Ólafur Arnalds, Nils Frahm, Max Richter, Poppy Ackroyd, Peter Broderick, Joana Gama... In recent years, these popular names have all been grouped under the vast and imprecise label “neoclassical”. In truth, this “scene” looks more like a motley crew of curious artists who mix classical instruments with electronic production. Drawing influence from American minimalism, these musicians tantalise the senses and expand horizons on both sides of the musical spectrum.

The spread of computer music software has had an unexpected social impact by freeing hundreds of classical music students from the Conservatory’s straightjacket. Having grown tired of interpreting the works of great white men, over the past twenty years many of them have searched for their own style, using computers and machines to aid their creative output. Before, these people used to smuggle their music into smoky free-jazz clubs; now, they are free to express themselves however they see fit. Many people decide to return to their training after a few years of making synthetic beats and bass lines. This was the case for the German producer David August - after releasing a few EPs for clubs on the label Diynamic (owned by Solomun, the boss of European tech-house), August returned to the piano. This can be heard on his latest album D’ANGELO. He even treated himself to a collaboration with the Berlin Symphony Orchestra for a Boiler Room session in 2016. The same goes for the Boston-based South Korean musician MMPH; having trained as a cellist at Berklee College of Music, he released an electronically produced album in 2018 entitled Dear God. The record was conceived as “a collection of deconstructed Wagnerian suites in miniature”. It just goes to show; the leopard can’t change its spots...

Over the past few years, many individuals have experimented with the border between electronics and acoustics. These artists include Ólafur Arnalds, Nils Frahm, Francesco Tristano, Max Richter, Luca D’Alberto, Poppy Ackroyd, Peter Broderick, Joana Gama (who electrified Erik Satie in 2016 on the album Harmonies), Max Cooper, not to mention their elders Chilly Gonzales and Johann Johannsson. They constitute a wave of migrants who have fled the conservatories to take refuge in a free area where no one instructs them on how to make music. They’ve been tagged with various labels - neoclassical, post-minimalist, contemporary classical or even non-classical - but the truth is that they’re unclassifiable. They each have their own individual methods of working, borrowing techniques from classical, contemporary, concrete and electronic music.

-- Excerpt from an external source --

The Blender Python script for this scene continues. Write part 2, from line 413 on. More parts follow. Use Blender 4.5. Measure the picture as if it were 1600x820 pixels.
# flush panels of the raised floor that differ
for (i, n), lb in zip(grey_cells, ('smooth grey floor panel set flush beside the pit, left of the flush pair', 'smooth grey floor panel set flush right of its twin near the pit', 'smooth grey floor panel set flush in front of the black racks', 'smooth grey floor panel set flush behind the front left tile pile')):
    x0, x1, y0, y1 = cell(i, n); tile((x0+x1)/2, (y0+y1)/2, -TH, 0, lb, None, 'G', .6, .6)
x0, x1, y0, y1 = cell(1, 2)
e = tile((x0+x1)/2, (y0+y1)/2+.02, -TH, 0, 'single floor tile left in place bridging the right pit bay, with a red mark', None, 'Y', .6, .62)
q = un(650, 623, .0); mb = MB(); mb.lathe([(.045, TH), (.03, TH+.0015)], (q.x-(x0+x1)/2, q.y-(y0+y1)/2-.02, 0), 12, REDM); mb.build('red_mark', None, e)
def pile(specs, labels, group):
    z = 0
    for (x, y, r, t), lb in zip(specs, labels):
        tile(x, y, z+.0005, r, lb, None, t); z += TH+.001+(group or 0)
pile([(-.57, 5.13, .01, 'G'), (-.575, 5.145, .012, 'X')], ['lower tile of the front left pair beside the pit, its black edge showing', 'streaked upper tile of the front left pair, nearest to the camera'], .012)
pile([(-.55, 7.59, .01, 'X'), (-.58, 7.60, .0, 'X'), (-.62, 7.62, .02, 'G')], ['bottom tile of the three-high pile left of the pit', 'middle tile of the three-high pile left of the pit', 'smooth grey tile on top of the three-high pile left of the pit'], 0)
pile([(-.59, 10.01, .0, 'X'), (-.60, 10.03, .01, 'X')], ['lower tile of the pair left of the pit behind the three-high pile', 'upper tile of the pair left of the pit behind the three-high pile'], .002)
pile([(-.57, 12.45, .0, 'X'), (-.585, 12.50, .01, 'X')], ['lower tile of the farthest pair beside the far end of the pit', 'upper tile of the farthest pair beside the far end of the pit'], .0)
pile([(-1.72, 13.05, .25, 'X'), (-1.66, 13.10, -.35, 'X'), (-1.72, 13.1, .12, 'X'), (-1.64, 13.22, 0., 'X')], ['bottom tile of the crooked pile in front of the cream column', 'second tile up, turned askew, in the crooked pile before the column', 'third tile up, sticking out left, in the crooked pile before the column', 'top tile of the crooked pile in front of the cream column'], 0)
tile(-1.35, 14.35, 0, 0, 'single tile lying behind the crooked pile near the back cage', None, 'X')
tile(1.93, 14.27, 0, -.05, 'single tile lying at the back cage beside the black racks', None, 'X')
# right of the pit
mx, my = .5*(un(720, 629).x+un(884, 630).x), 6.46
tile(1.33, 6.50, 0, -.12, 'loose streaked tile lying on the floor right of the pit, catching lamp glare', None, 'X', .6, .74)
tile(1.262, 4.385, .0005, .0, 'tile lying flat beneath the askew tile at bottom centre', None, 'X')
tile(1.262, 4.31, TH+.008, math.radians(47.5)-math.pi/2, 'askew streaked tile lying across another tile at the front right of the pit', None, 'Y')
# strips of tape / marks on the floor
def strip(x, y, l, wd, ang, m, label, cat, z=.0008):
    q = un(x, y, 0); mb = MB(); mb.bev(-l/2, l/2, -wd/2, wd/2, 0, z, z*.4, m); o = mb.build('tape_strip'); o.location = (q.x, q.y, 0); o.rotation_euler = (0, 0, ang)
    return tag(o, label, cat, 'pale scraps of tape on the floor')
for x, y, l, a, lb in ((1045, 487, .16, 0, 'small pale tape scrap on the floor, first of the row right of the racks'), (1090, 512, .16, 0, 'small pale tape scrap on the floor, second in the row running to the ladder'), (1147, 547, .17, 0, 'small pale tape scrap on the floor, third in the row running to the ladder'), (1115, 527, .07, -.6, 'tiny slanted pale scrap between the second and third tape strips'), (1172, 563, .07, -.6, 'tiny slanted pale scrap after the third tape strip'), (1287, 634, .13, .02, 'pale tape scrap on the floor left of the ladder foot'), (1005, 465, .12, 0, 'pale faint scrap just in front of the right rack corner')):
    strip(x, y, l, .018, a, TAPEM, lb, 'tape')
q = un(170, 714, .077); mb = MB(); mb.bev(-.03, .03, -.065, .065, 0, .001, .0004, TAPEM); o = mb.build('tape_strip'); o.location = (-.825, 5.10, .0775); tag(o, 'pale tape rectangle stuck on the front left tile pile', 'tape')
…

Christian Badzura, the New Music Director at Deutsche Grammophon (which signed Ólafur Arnalds and Max Richter among others) thinks that "terminology is becoming less and less important: There are many terms that you could use - neoclassical, alternative classical, post-classical, or classical indie. But it’s not so necessary anymore to strictly categorize various genres, especially in a time when few people go leafing through records in record stores." And to rule out any rumours about a musical revolution: "For Deutsche Grammophon, this musical direction is not exactly new, if we take into account records by Steve Reich, Stockhausen and Philip Glass that our label released in the ‘60s and ‘70s." Badzura adds that something that these artists all have in common with each other is a similar approach towards composition. "It seems that more and more composers are less afraid to write tonal music. And since most of them write and work in their studios, it’s natural for them to combine classical scores with electronic production. In some cases, there’s a link with minimalism, which is also very close to minimal techno and electronic music in general. There are also influences from krautrock and early ambient music. If you look back even further, you can find roots in baroque music, which seems timeless with composers like Satie, Liszt, Ravel and Debussy. Adding layers of instruments is very easy today, but it was much more complicated to use loops of magnetic tape as Steve Reich did back then."